China’s automotive industry entered 2025 with confidence, in some cases with outright optimism. By year’s end, the mood looked rather more sober. Big names frequently failed to hit their production and sales targets, while smaller and more agile players delivered unexpected results. The figures speak for themselves and probably still make for uncomfortable reading in more than a few boardrooms.
China’s largest carmaker, BYD, retained its market leading position but struggled badly against its own ambitions. The company built and sold 4.6 million vehicles in 2025, well short of its 5.5 million target. That translated into an 84 percent completion rate, a noticeable shortfall for a group operating at this scale.
Of the three largest Chinese carmakers, only Geely managed to meet its goal. The group planned to sell 3 million vehicles and edged past that figure, delivering 3,024,567 units. A broad model range and a strong presence both at home and abroad underpinned the result.
Chery sold 2,631,381 vehicles but remained far below its planned 3.26 million. Completion landed just over 80 percent. Even so, Chery held on to its title as China’s largest car exporter, which softened the blow at least in reputational terms.
The weakest performance of 2025 came from Great Wall Motor. The group sold 1,323,672 vehicles against an official target of 4 million, reaching just 33 percent of its plan. Notably, the published figures did not clarify which GWM brands were included, leaving a deliberate haze over the statistics.
Brands developed with Huawei involvement under the HIMA alliance achieved 59 percent of their target, selling 589,000 vehicles instead of the planned one million.

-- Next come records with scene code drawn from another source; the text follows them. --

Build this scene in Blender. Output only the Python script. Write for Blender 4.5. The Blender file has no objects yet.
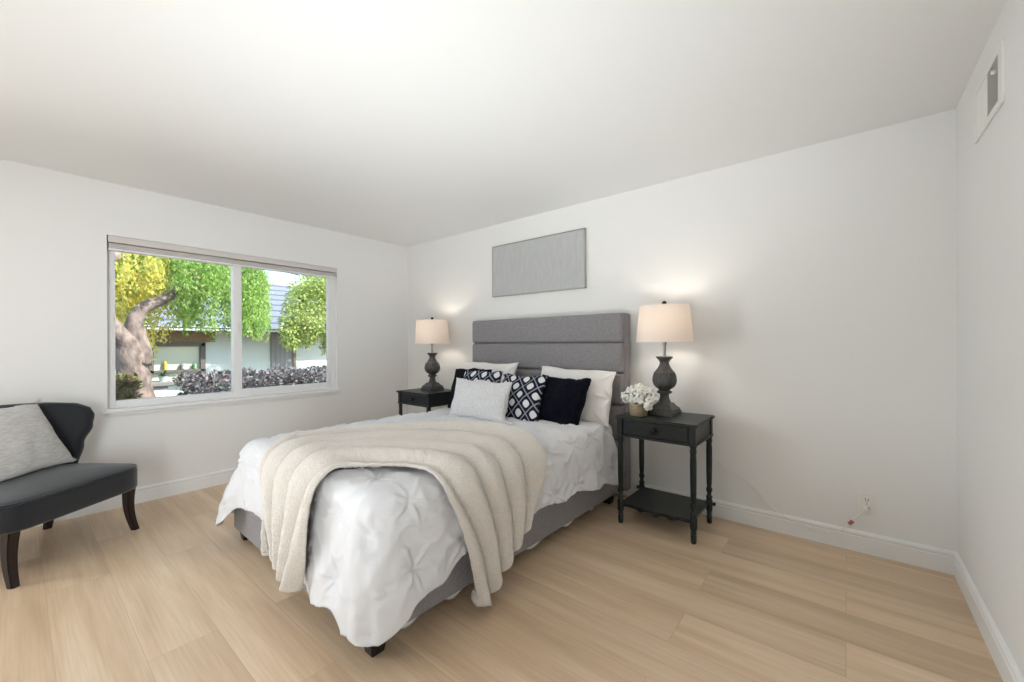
import bpy, bmesh, math, random
from math import sin, cos, pi, radians, hypot, exp
from mathutils import Vector, Matrix, noise

C = bpy.context.scene.collection
sc = bpy.context.scene
RNG = random.Random(7)

# ------------------------------------------------------------------ camera, sky, lights, exposure
YAW, ROLL, FPX = -0.68691, -0.0043, 407.95
cam_d = bpy.data.cameras.new('camera')
cam = bpy.data.objects.new('camera', cam_d); C.objects.link(cam)
cam_d.sensor_width = 36.0
cam_d.lens = FPX / 1024 * 36.0
cam_d.shift_y = (344.2 - 341.0) / 1024
cam_d.clip_start = 0.02
fw = Vector((sin(YAW), cos(YAW), 0)); rt0 = Vector((cos(YAW), -sin(YAW), 0)); up0 = Vector((0, 0, 1))
rt = (rt0 + up0 * ROLL).normalized(); up = (up0 - rt0 * ROLL).normalized()
M = Matrix((rt, up, -fw)).transposed().to_4x4(); M.translation = Vector((4.256, -3.1272, 1.218))
cam.matrix_world = M
sc.camera = cam

W, H, YF = 4.702, 2.44, -5.4         # room width, ceiling height, wall behind the camera

world = bpy.data.worlds.new('sky'); sc.world = world; world.use_nodes = True
wn = world.node_tree.nodes; wl = world.node_tree.links
bg = wn['Background']
sky = wn.new('ShaderNodeTexSky'); sky.sky_type = 'NISHITA'; sky.sun_disc = False
sky.sun_elevation = radians(48); sky.sun_rotation = radians(60); sky.air_density = 1.0; sky.dust_density = 0.6
wl.new(sky.outputs[0], bg.inputs[0]); bg.inputs[1].default_value = 0.47

def light(name, kind, loc, target=None, energy=100, color=(1, 1, 1), size=None, **kw):
    d = bpy.data.lights.new(name, kind); d.energy = energy; d.color = color
    if size and kind == 'AREA':
        d.shape = 'RECTANGLE'; d.size, d.size_y = size
    for k, v in kw.items(): setattr(d, k, v)
    o = bpy.data.objects.new(name, d); C.objects.link(o); o.location = loc
    if target is not None:
        o.rotation_euler = (Vector(target) - Vector(loc)).to_track_quat('-Z', 'Y').to_euler()
    return o
light('sun', 'SUN', (6, 4, 9), (-1.5, -1.4, 0), energy=7.4, color=(1, .96, .88), angle=radians(1.0))
COOL = (.89, .95, 1.0)
light('bounce_flash', 'AREA', (3.9, -4.2, .25), (3.0, -1.5, 2.44), energy=12, color=COOL, size=(1.2, .8), spread=radians(60))
light('side_ceiling_fill', 'AREA', (3.4, -3.9, .25), (1.0, -1.5, 2.44), energy=5, color=COOL, size=(1.4, .8), spread=radians(70))  # added fill that brightens the far left of the ceiling
light('left_side_fill', 'AREA', (.08, -4.6, 1.15), (4.7, -2.5, .55), energy=46, color=COOL, size=(1.3, 1.3), spread=radians(115))  # added fill from the left, the wall has no opening here
light('rear_overhead_fill', 'AREA', (1.2, -4.5, 2.40), (1.2, -4.3, 0), energy=16, color=COOL, size=(1.6, 1.2))  # added downward fill behind the camera, not a fixture
light('right_side_fill', 'AREA', (4.66, -4.2, 1.1), (0, -2.0, 1.3), energy=25, color=COOL, size=(1.6, 1.8), spread=radians(90))  # added fill towards the window wall, no doorway behind it

sc.view_settings.view_transform = 'Standard'; sc.view_settings.look = 'None'
sc.view_settings.gamma = 1.0; sc.view_settings.use_curve_mapping = False
sc.view_settings.exposure = 0.15

# ------------------------------------------------------------------ materials
def srgb(r, g, b):
    f = lambda c: (c / 255 / 12.92) if c / 255 <= .04045 else ((c / 255 + .055) / 1.055) ** 2.4
    return (f(r), f(g), f(b), 1)
def mat(name, col, rough=.6, metal=0, var=0.0, vscale=30, bump=0.0, bscale=200, stretch=(1, 1, 1), sheen=0,
        spec=.5, trans=0, coat=0, detail=4):
    m = bpy.data.materials.new(name); m.use_nodes = True
    n = m.node_tree.nodes; l = m.node_tree.links; p = n['Principled BSDF']
    p.inputs['Base Color'].default_value = col
    p.inputs['Roughness'].default_value = rough; p.inputs['Metallic'].default_value = metal
    p.inputs['Specular IOR Level'].default_value = spec
    p.inputs['Sheen Weight'].default_value = sheen; p.inputs['Coat Weight'].default_value = coat
    tc = n.new('ShaderNodeTexCoord'); mp = n.new('ShaderNodeMapping'); mp.inputs['Scale'].default_value = stretch
    l.new(tc.outputs['Object'], mp.inputs['Vector'])
    if var:
        t = n.new('ShaderNodeTexNoise'); t.inputs['Scale'].default_value = vscale; t.inputs['Detail'].default_value = detail
        l.new(mp.outputs[0], t.inputs['Vector'])
        r = n.new('ShaderNodeValToRGB'); r.color_ramp.elements[0].position = .3; r.color_ramp.elements[1].position = .7
        r.color_ramp.elements[0].color = tuple(c * (1 - var) for c in col[:3]) + (1,)
        r.color_ramp.elements[1].color = tuple(min(1, c * (1 + var)) for c in col[:3]) + (1,)
        l.new(t.outputs['Fac'], r.inputs[0]); l.new(r.outputs[0], p.inputs['Base Color'])
    if bump:
        t = n.new('ShaderNodeTexNoise'); t.inputs['Scale'].default_value = bscale; t.inputs['Detail'].default_value = 3
        l.new(mp.outputs[0], t.inputs['Vector'])
        b = n.new('ShaderNodeBump'); b.inputs['Strength'].default_value = bump; b.inputs['Distance'].default_value = .01
        l.new(t.outputs['Fac'], b.inputs['Height']); l.new(b.outputs[0], p.inputs['Normal'])
    return m

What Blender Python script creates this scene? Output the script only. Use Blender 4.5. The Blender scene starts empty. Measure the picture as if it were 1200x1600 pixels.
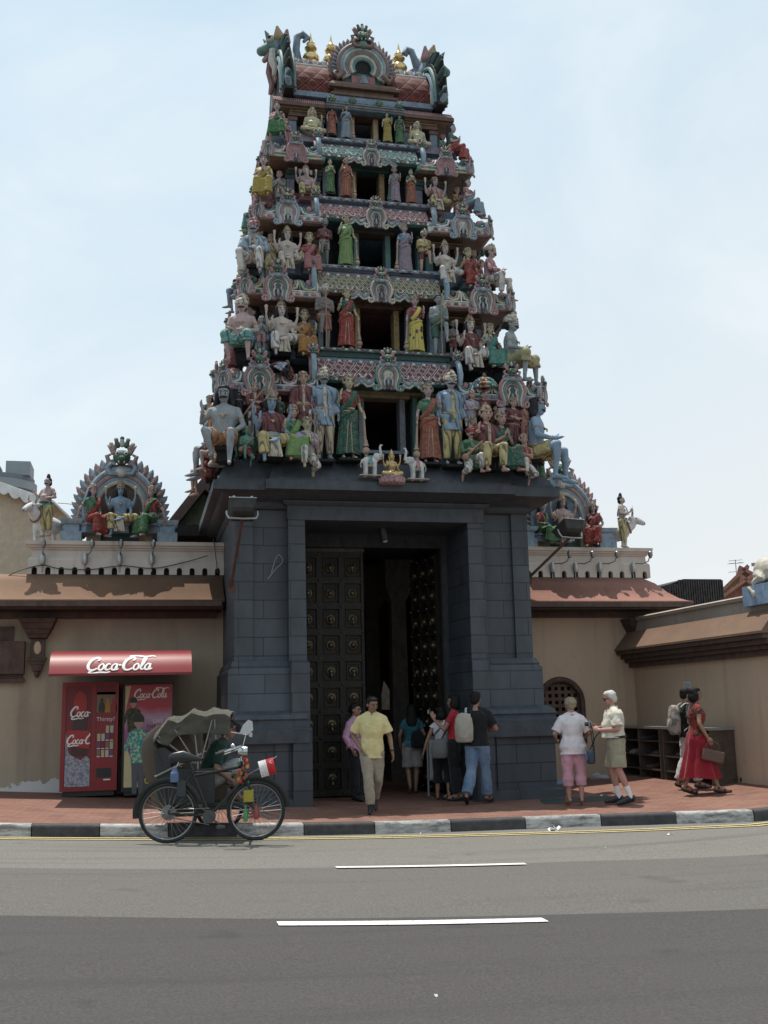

A lack of ambition was clearly not the issue here, quite the opposite.
The biggest surprises came from smaller companies still often labelled as startups. Xiaomi planned to sell 350,000 cars in 2025 but closed the year with more than 400,000 deliveries, around 115 percent of its target.
Xpeng went further still. The company sold 430,000 vehicles against a plan of 350,000, reaching 123 percent. Aggressive product updates and pricing strategies clearly paid off.
Leapmotor exceeded its goal by nearly 20 percent, selling 596,500 cars. At the same time, Li Auto and NIO both missed their marks, completing 63 percent and 74 percent of their targets respectively.
According to forecasts published late last year, China’s automotive industry could become the world’s largest, overtaking current leader Japan. If the prediction proves accurate, Chinese manufacturers would produce around 2 million more vehicles than their Japanese counterparts. That does not mean, however, that all Chinese brands are advancing at the same pace or with equal certainty.
Large groups often set targets driven more by political confidence and marketing bravado than by market reality. Smaller and more flexible companies responded faster to pricing pressure, technological shifts and changing consumer expectations. The lesson from 2025 is clear. In China’s car market, sheer size no longer guarantees success. What matters now is the ability to make promises that can actually be kept.